The screen above is from the opening of the six minute Cole Porter "Begin the Beguine" sequence, one of several breathtaking numbers in Broadway Melody of 1940. (Youtube links below).
Here Eleanor Powell heads the figurative mass blocking of white in the frame, with chorus and giant stage, until she dances backwards adagio tempo towards the dim figure of Fred Astaire, immersed in black, then the image shifts from white, to black, day to night, solo to duet. After the first three minutes of lyrics sung and tapped by Powell and chromatic tonality the number shifts from the giant sets into a dazzling tap duet from the two. It’s a great shame this was the only movie to pair Astaire with Powell.

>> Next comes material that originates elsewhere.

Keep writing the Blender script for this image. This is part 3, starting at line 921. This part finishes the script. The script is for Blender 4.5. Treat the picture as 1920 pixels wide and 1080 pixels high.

In creative visual response to Porter's great tune, and the Alfred Newman scoring I think the principle genius behind the staging and imagination for all these amazing production numbers essentially goes to Metro Production Design king, Cedric Gibbons. There's really no credit for choreography, and one suspects the hand of Berkeley if only for the mass chorus, and hallucinatory travelling shots with cross cutting. But the only dance credit recorded is Bobby Connolly. The problem always arises in dissecting who's done what in any picture directed by a Metro hack like Norman Taurog. I suspect some credit for the shape and feel of these dance sequences might go to editor Blanche Sewell, and Adrian for possibly more than gowns, as well as Gibbons’ underling, Edwin Willis.
In any case the movie is all about the dances and their flights into delirium with a killer Cole Porter repertoire.
This is the sort of glory you get from an industry in which a nobody (in terms of talent) officially directs the picture but the machinery behind the credits (and sometimes on the credits as it was later with the Freed Unit) delivers these masterpieces. Cocteau surely pinched the mirrors and black/white duality of Orphee from this number which he would only have been able to see after the war and the occupation of course. Watch the second half in which Powell and Astaire riff a long duet including the most subtle "challenge tap" in the history of the musical. She was a flawless dancer on her own and with him she's his equal. Everything she is in worth watching.
The picture has been released from a new 4K scan of some parlous quality elements from Warner Archive Blu-ray. It looks and sounds glorious, once again. Jo Ruttenberg's glistening photography with crane and track is to die for.
CLICK HERE TO WATCH THE FIRST PART of this magnificent sequence.When Powell steps into the blackness with the camera floating up with her, you’re in a Cocteau Dream. Then Astaire comes towards her but it’s his reflection in another wall of mirrors, and he enters the frame from the left! It’s completely dazzling.